Under perfect conditions, an attacker could inject data into an active unencrypted connection. Surely the theoretical security impact of this attack potential should not be underestimated. However, in reality this vulnerability is complicated to exploit: There is a lot of information (remote address, victim port, sequence number) that has to be guessed correctly in order for the attack to work. This means a lot of brute force scanning through big number ranges which takes a lot of time, especially considering every guess is its own network packet. Since a lot of networking traffic, like HTTPS, is protected by end-to-end encryption most of the connections can not be attacked by this vulnerability.

Mitigating the threat

Since this vulnerability results from a common misconfiguration in Linux operating systems and is not located in any VPN software, it can not be fixed directly in a VPN software like VpnCloud. Instead, the configuration of the host needs to be changed to mitigate the threat. This can be done in two ways:

1. The rp_filter setting can be set to strict mode (value 1).
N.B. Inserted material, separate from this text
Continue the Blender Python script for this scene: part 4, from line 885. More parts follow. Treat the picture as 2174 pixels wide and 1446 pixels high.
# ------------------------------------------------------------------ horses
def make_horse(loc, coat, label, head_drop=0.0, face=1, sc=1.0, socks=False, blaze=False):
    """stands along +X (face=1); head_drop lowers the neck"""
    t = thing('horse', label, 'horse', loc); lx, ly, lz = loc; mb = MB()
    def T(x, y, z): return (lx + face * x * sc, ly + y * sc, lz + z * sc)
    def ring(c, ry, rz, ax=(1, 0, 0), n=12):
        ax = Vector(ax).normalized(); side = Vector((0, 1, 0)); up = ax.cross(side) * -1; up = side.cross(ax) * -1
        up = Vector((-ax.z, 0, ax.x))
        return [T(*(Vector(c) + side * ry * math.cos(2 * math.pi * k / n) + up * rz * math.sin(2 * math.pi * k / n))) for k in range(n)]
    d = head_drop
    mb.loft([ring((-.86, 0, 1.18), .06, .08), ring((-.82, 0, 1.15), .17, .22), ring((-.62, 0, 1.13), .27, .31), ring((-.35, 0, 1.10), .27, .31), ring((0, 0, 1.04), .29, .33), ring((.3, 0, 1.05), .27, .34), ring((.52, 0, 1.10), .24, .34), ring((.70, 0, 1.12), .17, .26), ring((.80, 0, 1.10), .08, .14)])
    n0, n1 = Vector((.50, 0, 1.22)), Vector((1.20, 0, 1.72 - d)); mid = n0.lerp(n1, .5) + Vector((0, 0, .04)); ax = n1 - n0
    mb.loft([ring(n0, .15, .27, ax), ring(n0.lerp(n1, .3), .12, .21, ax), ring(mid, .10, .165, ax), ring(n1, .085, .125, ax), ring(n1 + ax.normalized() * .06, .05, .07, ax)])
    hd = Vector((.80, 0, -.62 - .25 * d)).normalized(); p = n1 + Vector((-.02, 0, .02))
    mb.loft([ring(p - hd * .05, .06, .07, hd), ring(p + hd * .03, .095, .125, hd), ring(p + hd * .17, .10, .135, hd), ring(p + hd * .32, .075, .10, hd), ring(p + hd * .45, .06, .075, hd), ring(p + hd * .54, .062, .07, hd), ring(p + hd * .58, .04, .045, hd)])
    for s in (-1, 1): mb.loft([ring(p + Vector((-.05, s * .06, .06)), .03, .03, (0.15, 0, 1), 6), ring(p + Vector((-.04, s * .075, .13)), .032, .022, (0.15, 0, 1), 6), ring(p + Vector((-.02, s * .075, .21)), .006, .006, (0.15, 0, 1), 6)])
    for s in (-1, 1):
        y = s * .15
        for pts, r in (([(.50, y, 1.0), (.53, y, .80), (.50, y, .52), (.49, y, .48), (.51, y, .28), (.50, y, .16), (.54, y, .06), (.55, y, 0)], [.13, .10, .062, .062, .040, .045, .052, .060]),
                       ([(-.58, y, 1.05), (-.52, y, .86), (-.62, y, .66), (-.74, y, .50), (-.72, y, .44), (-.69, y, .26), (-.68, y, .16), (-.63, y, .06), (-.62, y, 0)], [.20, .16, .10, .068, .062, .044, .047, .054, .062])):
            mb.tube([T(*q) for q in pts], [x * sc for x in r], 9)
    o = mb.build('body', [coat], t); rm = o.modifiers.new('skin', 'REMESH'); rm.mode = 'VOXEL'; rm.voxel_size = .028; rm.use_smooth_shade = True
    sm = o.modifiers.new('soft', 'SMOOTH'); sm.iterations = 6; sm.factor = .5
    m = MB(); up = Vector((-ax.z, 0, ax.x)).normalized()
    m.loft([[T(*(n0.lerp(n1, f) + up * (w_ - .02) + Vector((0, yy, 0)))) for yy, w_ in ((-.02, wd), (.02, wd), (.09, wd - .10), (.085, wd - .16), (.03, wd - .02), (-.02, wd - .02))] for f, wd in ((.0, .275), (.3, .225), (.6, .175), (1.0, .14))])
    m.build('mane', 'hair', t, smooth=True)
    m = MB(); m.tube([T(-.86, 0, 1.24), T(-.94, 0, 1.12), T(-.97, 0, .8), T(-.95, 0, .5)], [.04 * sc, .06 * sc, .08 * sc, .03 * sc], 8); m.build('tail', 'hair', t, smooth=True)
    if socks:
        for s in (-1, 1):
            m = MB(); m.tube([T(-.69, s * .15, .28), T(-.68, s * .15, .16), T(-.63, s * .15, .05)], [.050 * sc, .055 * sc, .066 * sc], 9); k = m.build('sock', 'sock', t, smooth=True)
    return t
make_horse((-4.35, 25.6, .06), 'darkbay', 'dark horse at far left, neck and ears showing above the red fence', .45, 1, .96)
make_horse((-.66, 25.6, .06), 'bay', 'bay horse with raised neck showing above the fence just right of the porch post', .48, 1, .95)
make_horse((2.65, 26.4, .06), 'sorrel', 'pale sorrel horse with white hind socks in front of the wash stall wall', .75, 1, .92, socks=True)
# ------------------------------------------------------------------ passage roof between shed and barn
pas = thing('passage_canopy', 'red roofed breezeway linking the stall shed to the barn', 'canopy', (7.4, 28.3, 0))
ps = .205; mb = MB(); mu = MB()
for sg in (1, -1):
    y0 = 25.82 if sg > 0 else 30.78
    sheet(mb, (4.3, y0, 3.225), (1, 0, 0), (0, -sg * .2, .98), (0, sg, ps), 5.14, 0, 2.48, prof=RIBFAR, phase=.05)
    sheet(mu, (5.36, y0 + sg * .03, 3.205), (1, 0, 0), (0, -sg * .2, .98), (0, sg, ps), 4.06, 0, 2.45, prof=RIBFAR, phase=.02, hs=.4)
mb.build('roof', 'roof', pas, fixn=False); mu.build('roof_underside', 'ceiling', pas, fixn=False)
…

VpnCloud detects this misconfiguration and offers a way to change the setting using the --fix-rp-filter switch. Since this fix can potentially break some rare multipath setups, VpnCloud does not apply the fix automatically.

2. The reverse path filtering can be implemented specifically for the VPN interface and its associated IP space using the iptables tool:

$> iptables -t raw \! -i vpncloud0 -d 10.0.0.0/24 -j DROP
$> iptables -t raw \! -i vpncloud0 -s 10.0.0.0/24 -j DROP

vpncloud0 and 10.0.0.0/24 need to be replaced by the VPN interface name and the IP address range that the VPN uses.